Just as Jesus came to the temple in Jerusalem to cleanse and judge, so Jesus comes to us to cleanse and sometimes to judge. We pray cleanse the thoughts of our hearts by the inspiration of thy Holy Spirit, and, that our sinful bodies may be made clean by his body and our souls washed through his most precious blood.

The great danger of the liturgy is that we will say these prayers with our lips but not with our hearts. As Jesus said, quoting Isaiah, "This people honors me with their lips, but their heart is far from me" (Matthew 15:8, Isaiah 29:13). This was the error of the temple that Jesus cleansed. Sacrifice was offered each day for sins, but the people were not forgiven because they did not repent.

At the altar, we present before God the true, perfect and sufficient sacrifice for sin. But the liturgy teaches us that this sacrifice is efficacious only for those who truly repent and are in love and charity with their neighbors and intend to live a new life. The great danger of our common life in the temple of God is that we will outwardly go through the motions of liturgy and faith but fail inwardly to change according to God's word.

One principal way we avoid this danger is to take our participation in the Holy Mysteries very seriously. We must perceive that every week Christ comes to us at the altar in a manner that anticipates the Second Coming.

Jesus is really present in the Blessed Sacrament. We must make room in our lives for prayerful preparation so that we receive him worthily. This is one reason we attempt to keep silence in the hall outside the church doors (which in phase 1 of our building project doubles as a narthex) for fifteen minutes before the liturgy. We need time and silence to pray and prepare. We need to ask God to reveal to us the things that need to be changed so that we can make a good confession and be ready to meet Christ.

In our busy world, we get stuck in unfaithful patterns of behavior. However, because we are so busy, we think we don't have the time or energy to make changes. We must use our encounter with Christ on the Lord's Day as a time of accountability and change. We must open the doors of our hearts and let Jesus come into our lives, knock over some tables and chairs and chase out demonic influences that have gained a foothold.

We must, by grace, make new commitments to faithful habits of behavior. The Prayer Book tells us that our bounden duty is "to worship God every Sunday in his church." We need to commit ourselves to being present when Jesus comes to his temple on the Lord's Day, for this is far more important than the countless temporal urgencies or pleasures that we allow to keep us from the altar of God.

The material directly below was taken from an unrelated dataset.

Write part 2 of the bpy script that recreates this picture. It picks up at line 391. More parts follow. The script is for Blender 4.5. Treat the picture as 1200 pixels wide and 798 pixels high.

We must make new commitments to faithful habits of prayer and Bible reading through which we daily hear the voice of God and daily confess, praise, intercede and give thanks. For daily prayer and the habit of reading the Scriptures are infinitely more important than the temporal tasks that we use to excuse ourselves from prayer.

Time, and our use of time, is the key for we have a limited supply of it. The epistle says, "Now is our salvation nearer that when we believed" (Romans 13:8f.). Every minute and every hour of every day moves us closer to the time of our death and the Second Coming of Jesus. That is why the New Testament tells us we are living in the last days. We are counting down to the coming of Christ.

We can either, by repentance, by faithfulness in spiritual disciplines and by good works, redeem the time we have so that we pass it in service to God. Or we can allow time to slip away, forever running on the treadmill of temporal concerns, being unprepared for the coming of Christ but also being too busy, tired, timid or afraid to make changes.

The Spirit of Advent cries out to us, "Now it is high time to awake out of sleep... The night is far spent, the day is at hand."